Le parole sono importanti, questo sì, ma probabilmente non diamo nessun peso. I pesi rallentano e creano ostacolo. I testi sono scritti di getto, le cose troppo ragionate tendono a perdere di originalità. Lavoriamo a monte facendo in modo di arrivare al momento della scrittura nel giusto stato emotivo e lasciare che i pensieri e le parole scorrano spontaneamente sulla musica.
Sentite di riuscire a trasformare emozioni e sensazioni personali in sentimenti in cui tutti possono riconoscersi?
Forse è ancora presto per dirlo. In ogni caso, nell’arte ognuno ci vede un po’ quello che ha dentro in un modo o nell’altro. L’obiettivo è più quello di raggiungere coerenza nel rapporto tra l’artista e l’opera.
Nella traccia principale della release dite: «Il mare e le farfalle non si toccano mai». Quando, secondo voi, non si riesce ad essere toccati dall’amore?
Quando si rinuncia alla possibilità di essere compresi e accettati. Un possibile filo conduttore con Il Giardiniere di Serpenti sta nel racconto di relazioni difficili con il mondo esterno.
Cosa rappresenta per voi un ostacolo da superare per avere nuovamente un contatto con gli altri?
Non saprei, non faccio molta distinzione tra me stesso e gli altri. Io sono un po’ te e tu sei un po’ me e tutti siamo un po’ tutti.
In “Internet” il vento è ciò che ci riporta ad una dimensione reale. Cos’è per voi l’elemento che ci fa tornare alla realtà?
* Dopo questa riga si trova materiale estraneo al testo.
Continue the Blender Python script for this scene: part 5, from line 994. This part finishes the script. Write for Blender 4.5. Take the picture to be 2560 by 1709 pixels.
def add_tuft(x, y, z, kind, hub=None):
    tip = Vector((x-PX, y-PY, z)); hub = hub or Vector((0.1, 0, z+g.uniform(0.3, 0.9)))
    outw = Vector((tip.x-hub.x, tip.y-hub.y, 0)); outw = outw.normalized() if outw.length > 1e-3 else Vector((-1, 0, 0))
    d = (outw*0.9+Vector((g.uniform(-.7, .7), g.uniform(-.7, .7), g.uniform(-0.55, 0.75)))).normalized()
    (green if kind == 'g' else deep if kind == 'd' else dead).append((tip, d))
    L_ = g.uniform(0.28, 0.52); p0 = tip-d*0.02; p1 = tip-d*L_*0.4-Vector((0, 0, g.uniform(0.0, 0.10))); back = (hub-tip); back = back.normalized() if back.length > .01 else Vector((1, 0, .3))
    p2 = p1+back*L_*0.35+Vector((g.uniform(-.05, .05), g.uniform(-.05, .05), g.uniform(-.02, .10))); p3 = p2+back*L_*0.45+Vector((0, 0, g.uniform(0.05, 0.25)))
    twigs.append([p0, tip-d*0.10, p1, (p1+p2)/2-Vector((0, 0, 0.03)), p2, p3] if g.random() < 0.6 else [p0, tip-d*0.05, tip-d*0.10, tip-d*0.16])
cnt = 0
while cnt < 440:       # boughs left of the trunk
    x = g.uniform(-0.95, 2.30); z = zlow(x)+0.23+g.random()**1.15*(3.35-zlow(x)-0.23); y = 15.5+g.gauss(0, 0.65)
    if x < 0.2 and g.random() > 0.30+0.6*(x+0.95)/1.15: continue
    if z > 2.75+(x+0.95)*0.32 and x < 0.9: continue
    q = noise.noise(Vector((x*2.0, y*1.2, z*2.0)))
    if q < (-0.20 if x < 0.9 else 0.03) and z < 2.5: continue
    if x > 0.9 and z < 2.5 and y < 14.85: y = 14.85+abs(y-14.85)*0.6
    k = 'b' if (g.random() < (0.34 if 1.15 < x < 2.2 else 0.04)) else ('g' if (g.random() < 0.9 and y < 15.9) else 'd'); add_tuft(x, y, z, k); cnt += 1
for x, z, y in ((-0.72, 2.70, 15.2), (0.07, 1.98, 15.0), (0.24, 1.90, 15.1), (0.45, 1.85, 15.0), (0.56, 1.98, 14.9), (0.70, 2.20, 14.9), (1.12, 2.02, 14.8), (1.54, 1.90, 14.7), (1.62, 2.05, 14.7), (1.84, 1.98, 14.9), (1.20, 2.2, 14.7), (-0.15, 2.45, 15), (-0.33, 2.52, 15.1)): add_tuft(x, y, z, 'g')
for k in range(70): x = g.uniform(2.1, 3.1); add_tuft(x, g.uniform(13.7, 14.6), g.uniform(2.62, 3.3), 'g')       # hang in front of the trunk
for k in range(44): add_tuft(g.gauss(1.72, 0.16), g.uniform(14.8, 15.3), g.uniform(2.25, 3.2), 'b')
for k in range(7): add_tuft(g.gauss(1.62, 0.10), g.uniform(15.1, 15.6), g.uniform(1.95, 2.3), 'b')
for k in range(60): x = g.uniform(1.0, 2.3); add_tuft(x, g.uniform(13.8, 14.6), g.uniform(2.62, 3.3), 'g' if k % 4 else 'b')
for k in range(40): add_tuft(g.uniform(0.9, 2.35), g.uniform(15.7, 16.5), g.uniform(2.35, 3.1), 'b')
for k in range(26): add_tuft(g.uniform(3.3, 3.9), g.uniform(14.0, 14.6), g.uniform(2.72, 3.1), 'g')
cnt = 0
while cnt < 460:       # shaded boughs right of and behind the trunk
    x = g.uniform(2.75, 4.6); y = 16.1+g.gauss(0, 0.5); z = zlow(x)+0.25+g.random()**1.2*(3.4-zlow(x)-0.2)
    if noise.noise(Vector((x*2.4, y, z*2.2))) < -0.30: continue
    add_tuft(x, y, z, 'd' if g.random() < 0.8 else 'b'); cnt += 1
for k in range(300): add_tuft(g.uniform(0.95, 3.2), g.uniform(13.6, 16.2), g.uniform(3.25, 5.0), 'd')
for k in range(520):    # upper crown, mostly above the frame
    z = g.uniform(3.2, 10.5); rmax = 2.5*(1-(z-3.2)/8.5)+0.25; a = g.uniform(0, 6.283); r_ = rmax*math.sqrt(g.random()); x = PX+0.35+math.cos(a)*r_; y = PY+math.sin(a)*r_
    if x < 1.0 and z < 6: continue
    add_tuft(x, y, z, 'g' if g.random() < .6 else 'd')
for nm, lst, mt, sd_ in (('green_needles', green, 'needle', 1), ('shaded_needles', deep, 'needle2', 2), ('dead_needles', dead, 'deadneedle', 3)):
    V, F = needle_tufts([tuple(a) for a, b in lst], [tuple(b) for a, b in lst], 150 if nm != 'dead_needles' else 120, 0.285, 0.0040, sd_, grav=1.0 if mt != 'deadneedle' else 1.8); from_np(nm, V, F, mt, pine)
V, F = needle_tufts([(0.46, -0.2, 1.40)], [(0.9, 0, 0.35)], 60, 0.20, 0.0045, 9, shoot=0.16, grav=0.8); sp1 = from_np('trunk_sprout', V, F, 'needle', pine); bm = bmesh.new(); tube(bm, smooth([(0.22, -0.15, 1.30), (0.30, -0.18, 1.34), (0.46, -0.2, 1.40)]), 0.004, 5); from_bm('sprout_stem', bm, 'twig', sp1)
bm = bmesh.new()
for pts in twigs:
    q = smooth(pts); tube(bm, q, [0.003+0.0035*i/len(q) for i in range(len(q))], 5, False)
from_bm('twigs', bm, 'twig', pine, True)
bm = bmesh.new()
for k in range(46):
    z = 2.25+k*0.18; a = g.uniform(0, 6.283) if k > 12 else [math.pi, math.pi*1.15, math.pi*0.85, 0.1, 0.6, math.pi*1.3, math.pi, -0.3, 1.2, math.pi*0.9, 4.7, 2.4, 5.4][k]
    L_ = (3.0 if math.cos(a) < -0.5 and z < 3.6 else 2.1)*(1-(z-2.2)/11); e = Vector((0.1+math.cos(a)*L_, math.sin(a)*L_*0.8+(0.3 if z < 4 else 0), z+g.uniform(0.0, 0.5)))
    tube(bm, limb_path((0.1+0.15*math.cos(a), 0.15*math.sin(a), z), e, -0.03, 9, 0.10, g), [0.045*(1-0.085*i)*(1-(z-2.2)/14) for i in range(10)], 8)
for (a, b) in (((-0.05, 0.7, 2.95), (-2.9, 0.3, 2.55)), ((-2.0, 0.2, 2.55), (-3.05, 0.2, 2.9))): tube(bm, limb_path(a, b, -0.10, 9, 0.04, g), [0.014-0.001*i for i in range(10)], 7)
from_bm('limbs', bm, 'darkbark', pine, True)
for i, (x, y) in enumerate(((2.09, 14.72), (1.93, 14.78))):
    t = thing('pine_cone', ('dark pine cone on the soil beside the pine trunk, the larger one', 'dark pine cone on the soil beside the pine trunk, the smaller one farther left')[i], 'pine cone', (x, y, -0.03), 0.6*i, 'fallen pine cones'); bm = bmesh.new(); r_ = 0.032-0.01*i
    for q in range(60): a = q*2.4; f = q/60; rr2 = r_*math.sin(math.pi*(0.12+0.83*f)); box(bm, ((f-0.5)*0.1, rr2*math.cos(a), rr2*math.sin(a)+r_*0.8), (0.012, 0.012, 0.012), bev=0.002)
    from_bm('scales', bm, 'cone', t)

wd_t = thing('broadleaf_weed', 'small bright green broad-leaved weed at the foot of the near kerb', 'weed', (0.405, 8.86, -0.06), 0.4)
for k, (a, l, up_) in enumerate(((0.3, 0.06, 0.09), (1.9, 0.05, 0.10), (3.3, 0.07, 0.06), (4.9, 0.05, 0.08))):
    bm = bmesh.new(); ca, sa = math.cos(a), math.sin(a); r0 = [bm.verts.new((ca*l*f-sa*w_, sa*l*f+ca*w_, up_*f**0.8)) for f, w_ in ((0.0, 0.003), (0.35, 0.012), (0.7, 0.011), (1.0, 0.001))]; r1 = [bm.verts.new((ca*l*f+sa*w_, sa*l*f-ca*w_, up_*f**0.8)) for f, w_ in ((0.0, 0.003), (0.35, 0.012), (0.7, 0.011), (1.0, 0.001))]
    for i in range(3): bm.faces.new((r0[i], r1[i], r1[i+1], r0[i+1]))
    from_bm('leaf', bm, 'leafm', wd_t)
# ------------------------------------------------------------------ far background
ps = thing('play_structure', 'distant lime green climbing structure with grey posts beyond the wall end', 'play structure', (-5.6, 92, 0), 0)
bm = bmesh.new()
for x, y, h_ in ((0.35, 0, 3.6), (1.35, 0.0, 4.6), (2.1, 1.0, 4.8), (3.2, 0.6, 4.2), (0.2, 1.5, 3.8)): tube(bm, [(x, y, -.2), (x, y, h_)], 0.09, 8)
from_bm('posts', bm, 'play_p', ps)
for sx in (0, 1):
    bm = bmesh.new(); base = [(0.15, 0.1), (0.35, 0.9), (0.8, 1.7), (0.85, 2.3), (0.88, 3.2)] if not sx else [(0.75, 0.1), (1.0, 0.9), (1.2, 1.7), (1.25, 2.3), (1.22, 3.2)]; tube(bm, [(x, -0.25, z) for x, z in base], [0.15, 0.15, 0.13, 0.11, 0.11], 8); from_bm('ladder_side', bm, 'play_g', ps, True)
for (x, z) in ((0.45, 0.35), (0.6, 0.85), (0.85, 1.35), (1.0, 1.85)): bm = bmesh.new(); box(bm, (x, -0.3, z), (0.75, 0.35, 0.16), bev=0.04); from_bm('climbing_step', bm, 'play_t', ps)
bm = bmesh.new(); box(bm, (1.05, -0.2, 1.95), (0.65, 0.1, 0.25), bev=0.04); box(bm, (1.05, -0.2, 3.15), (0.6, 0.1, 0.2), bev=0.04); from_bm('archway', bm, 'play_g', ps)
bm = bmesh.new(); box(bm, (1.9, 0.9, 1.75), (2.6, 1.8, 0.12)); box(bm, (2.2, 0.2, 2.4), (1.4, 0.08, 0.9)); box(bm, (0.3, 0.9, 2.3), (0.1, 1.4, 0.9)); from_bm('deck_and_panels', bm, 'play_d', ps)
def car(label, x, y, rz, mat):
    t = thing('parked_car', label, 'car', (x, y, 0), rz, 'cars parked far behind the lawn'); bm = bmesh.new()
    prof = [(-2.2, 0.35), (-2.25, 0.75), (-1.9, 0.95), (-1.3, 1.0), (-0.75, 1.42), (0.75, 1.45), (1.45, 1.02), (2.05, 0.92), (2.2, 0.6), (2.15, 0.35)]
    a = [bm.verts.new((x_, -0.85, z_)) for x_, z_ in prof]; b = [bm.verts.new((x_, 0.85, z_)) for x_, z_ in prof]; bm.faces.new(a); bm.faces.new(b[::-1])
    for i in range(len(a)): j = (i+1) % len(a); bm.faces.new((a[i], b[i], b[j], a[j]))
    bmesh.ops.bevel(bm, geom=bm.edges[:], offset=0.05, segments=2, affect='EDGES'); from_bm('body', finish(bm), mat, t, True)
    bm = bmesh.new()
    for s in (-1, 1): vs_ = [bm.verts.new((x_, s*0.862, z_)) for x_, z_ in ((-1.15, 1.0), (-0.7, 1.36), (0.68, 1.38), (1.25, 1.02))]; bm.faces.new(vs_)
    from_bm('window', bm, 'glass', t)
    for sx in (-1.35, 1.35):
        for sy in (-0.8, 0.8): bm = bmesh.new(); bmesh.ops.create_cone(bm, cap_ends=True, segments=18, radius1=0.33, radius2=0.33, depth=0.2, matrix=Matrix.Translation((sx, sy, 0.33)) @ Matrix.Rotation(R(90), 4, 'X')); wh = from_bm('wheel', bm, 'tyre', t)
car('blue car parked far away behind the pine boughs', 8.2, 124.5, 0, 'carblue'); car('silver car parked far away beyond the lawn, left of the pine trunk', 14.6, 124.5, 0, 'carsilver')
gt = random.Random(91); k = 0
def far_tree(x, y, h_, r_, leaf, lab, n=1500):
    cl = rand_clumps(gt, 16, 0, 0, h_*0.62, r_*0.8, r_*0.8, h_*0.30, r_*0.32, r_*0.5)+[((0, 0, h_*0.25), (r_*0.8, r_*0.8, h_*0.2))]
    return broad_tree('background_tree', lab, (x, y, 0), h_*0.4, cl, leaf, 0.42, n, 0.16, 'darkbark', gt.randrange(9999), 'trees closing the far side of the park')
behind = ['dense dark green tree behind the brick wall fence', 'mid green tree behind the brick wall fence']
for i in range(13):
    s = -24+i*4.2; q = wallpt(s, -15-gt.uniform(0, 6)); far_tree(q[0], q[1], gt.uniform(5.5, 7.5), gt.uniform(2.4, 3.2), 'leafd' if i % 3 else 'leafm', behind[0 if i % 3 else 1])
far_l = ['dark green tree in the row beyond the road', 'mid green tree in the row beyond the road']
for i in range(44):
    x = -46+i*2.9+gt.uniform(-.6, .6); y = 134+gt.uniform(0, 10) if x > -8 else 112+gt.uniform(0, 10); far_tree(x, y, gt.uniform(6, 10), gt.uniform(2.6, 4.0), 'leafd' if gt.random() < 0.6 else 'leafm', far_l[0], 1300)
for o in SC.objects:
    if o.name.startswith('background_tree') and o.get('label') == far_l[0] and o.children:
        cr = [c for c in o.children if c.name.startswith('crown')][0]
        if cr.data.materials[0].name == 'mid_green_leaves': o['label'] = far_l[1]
Lo stesso vento, ovviamente, ma anche il suono. Il suono del mondo ha delle caratteristiche spaziali e qualitative molto particolari che hanno grande influenza sulla mente e sul sistema nervoso. Qualcuno dice che, se diventi abbastanza bravo ad ascoltare, puoi sentire la musica in tutte le cose.
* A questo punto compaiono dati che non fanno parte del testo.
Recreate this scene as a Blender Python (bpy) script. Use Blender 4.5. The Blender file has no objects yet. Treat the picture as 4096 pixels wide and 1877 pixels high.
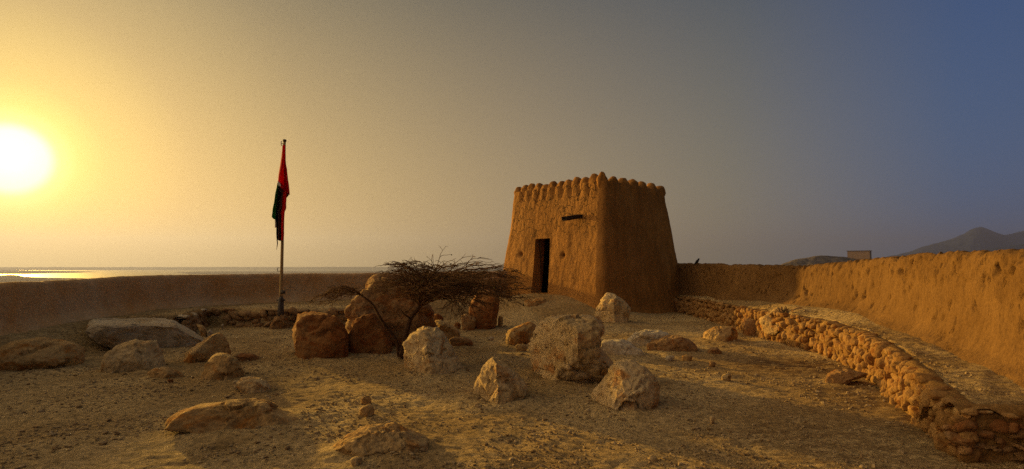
import bpy, bmesh, math, random
import numpy as np
from mathutils import Vector, Matrix

R = math.radians
C = bpy.context.scene.collection
rng = np.random.default_rng(11)
random.seed(5)

# ------------------------------------------------------------------ camera
W, H = 4096.0, 1877.0
HFOV = R(84.0)
F = (W / 2) / math.tan(HFOV / 2)
HOR = 1063.0                                   # horizon row in the photograph
PITCH = math.atan((HOR - H / 2) / F)
EYE = np.array([0.0, 0.0, 1.6])
cd = bpy.data.cameras.new('camera')
cam = bpy.data.objects.new('camera', cd)
C.objects.link(cam)
cam.location = EYE
cam.rotation_euler = (math.pi / 2 + PITCH, 0, 0)
cd.sensor_width = 36.0
cd.lens = 18.0 / math.tan(HFOV / 2)
cd.clip_start = 0.05
cd.clip_end = 90000
bpy.context.scene.camera = cam
cp, sp = math.cos(PITCH), math.sin(PITCH)


def ray(px, py):
    u, v = (px - W / 2) / F, (H / 2 - py) / F
    return np.array([u, cp - v * sp, sp + v * cp])


def at_y(px, py, Y):
    d = ray(px, py)
    return EYE + d * (Y / d[1])


def at_z(px, py, z):
    d = ray(px, py)
    return EYE + d * ((z - EYE[2]) / d[2])


def project(p):
    d = np.asarray(p, float) - EYE
    zc = d[1] * cp + d[2] * sp
    yc = -d[1] * sp + d[2] * cp
    return W / 2 + F * d[0] / zc, H / 2 - F * yc / zc


# ------------------------------------------------------------------ noise
def _hash(i, j, k, seed):
    h = (i * 374761393 + j * 668265263 + k * 2147483647 + seed * 1274126177) & 0xFFFFFFFF
    h = ((h ^ (h >> 13)) * 1274126177) & 0xFFFFFFFF
    h = ((h ^ (h >> 16)) * 2246822519) & 0xFFFFFFFF
    return h ^ (h >> 15)


def pn(P, seed=0):
    P = np.asarray(P, float)
    I = np.floor(P).astype(np.int64)
    f = P - I
    u = f * f * f * (f * (f * 6 - 15) + 10)
    out = 0
    for dx in (0, 1):
        wx = u[:, 0] if dx else 1 - u[:, 0]
        for dy in (0, 1):
            wy = u[:, 1] if dy else 1 - u[:, 1]
            for dz in (0, 1):
                wz = u[:, 2] if dz else 1 - u[:, 2]
                h = _hash(I[:, 0] + dx, I[:, 1] + dy, I[:, 2] + dz, seed)
                gx = (h & 1023) / 511.5 - 1
                gy = ((h >> 10) & 1023) / 511.5 - 1
                gz = ((h >> 20) & 1023) / 511.5 - 1
                out = out + wx * wy * wz * (gx * (f[:, 0] - dx) + gy * (f[:, 1] - dy) + gz * (f[:, 2] - dz))
    return out * 1.5


def fbm(P, seed=0, oct=4, gain=0.5):
    P = np.asarray(P, float)
    s, a, t = 0, 1.0, 0
    for o in range(oct):
        s = s + a * pn(P * 2 ** o + o * 17.3, seed + o)
        t += a
        a *= gain
    return s / t


def ridged(P, seed=0, oct=4, gain=0.5):
    P = np.asarray(P, float)
    s, a, t = 0, 1.0, 0
    for o in range(oct):
        s = s + a * (1 - np.abs(pn(P * 2 ** o + o * 9.1, seed + o)) * 2)
        t += a
        a *= gain
    return s / t


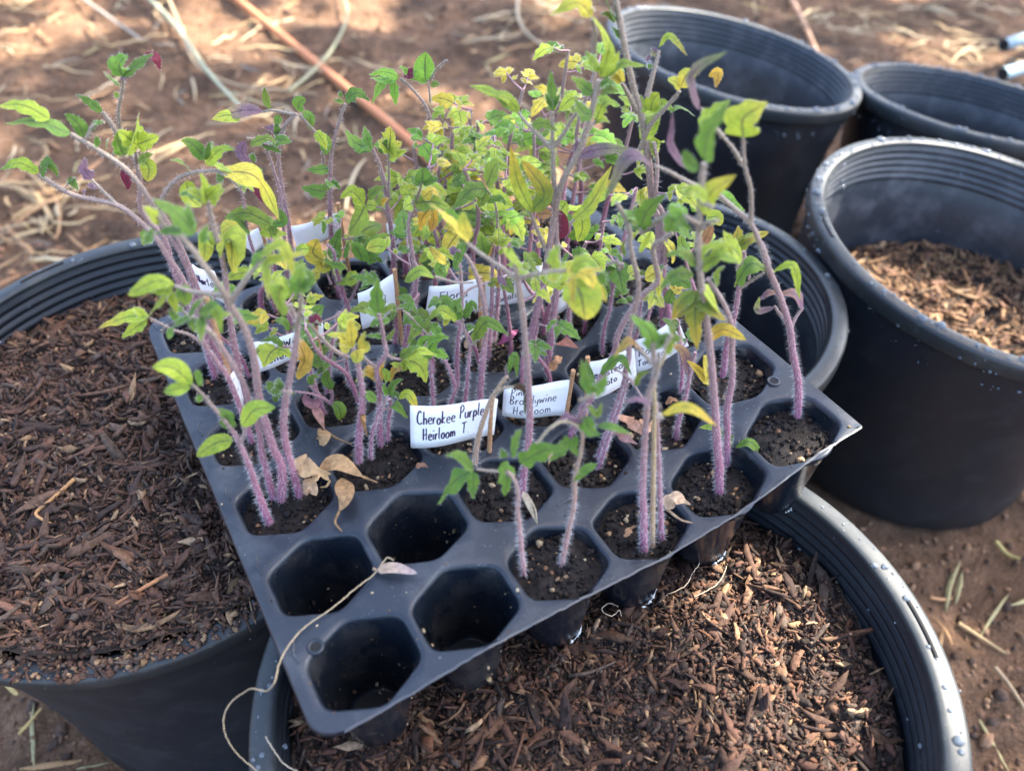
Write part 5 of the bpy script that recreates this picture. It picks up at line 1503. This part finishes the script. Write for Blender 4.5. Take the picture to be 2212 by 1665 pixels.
# ------------------------------------------------------------------ unseen tree, added so its crown shades most of the bed
def tree():
    D = 3.4; cpt = np.array(SUN) * D; sv = np.array(SUN); ax = norm(np.cross(sv, [0, 1, 0])); ay = norm(np.cross(sv, ax))
    e = empty('added_shade_tree', (cpt[0] + 1.2, -.9, GZ), 'unseen leafy tree added off to the right to dapple the bed with shade', 'tree')
    Vs = []; N = 24000
    def shadow(p):   # where a leaf at p shades the level z = -.05
        t = (p[2] + .05) / sv[2]; return p[0] - sv[0] * t, p[1] - sv[1] * t
    lit = [(.080, -.182, .070, .078), (.135, .15, .11, .06), (.02, .17, .07, .05), (.42, .0, .13, .13), (.50, .36, .14, .15)]
    rs = np.random.RandomState(3); P = []
    while len(P) < N:
        p = cpt + ax * rs.uniform(-1.35, 1.35) + ay * rs.uniform(-2.0, 2.0) + sv * rs.uniform(-.25, .5); x, y = shadow(p)
        k = min(((x - a) / c) ** 2 + ((y - b) / d) ** 2 for a, b, c, d in lit)
        if k < 1.0: continue  # no leaf here: opening shaped to leave a chosen sun patch
        cov = .5 + .5 * math.tanh((.30 - max(0, y - .30)) * 3) if y > .3 else 1
        far = noise.noise(Vector((x * 5.5, y * 5.5, 3.3))) + .55 * noise.noise(Vector((x * 13, y * 13, 8)))
        if (y > .26 or x > .30) and far > .15 + (.12 if y > 1.2 else 0): continue
        
        if not (-.75 < x < 2.0 and -.9 < y < 2.4): continue
        P.append(p)
    P = np.array(P); n = len(P); base = np.array([(-1, 0, 0), (-.3, .42, .06), (.4, .35, .05), (1, 0, 0), (.4, -.35, .05), (-.3, -.42, .06)]) * .034
    V = np.einsum('nij,nkj->nki', randrot(n, .8), base[None] * NR.uniform(.7, 1.3, (n, 1, 1))) + P[:, None]
    F = (np.array([(0, 1, 2, 3), (0, 3, 4, 5)])[None] + (np.arange(n) * 6)[:, None, None]).reshape(-1, 4)
    mesh('shade_foliage', V.reshape(-1, 3), F, M_straw, e, np.repeat(pick([(.05, .10, .02), (.08, .13, .03)], n), 6, axis=0))
    mb = MB(); root = np.array([cpt[0] + 1.2, -.9, GZ - .05]); top = root + [-.1, .1, 3.0]; T_ = spline([root, root + [.05, .0, 1.1], top], 10); tube(mb, T_, np.linspace(.13, .07, 10), 12, (.16, .11, .08)); mb.obj('trunk', M_wood, e)
    done = 0
    while done < 9:
        q = P[rs.randint(n)]; mb = MB(); lp = spline([top, (top + q) / 2 + [0, 0, .12], q], 8)
        if any(((shadow(a_)[0] - a) / c) ** 2 + ((shadow(a_)[1] - b) / d) ** 2 < 3 for a_ in spline(lp, 60) for a, b, c, d in lit): continue
        done += 1; tube(mb, lp, np.linspace(.03, .006, 8), 8, (.16, .11, .08)); mb.obj('limb', M_wood, e)
tree()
Qual è l’ultimo disco di cui vi siete innamorati?
“La citerne de Coulanges” di Jean-Marie Massou.
In atmosfere sospese a mezz’aria, in cui le parole scivolano su sonorità scure e retrò, l’obiettivo diventa la sperimentazione e, per avvicinarsi ad una scoperta profonda, ci si scuote da tutte le polveri accumulate. Con il vento ed il suono come elementi di contatto con il reale, i Balvin Boys ci dimostrano quanto sia semplice uscire dalla pelle che si abita per potersi ritrovare in alternative sempre nuove di noi stessi.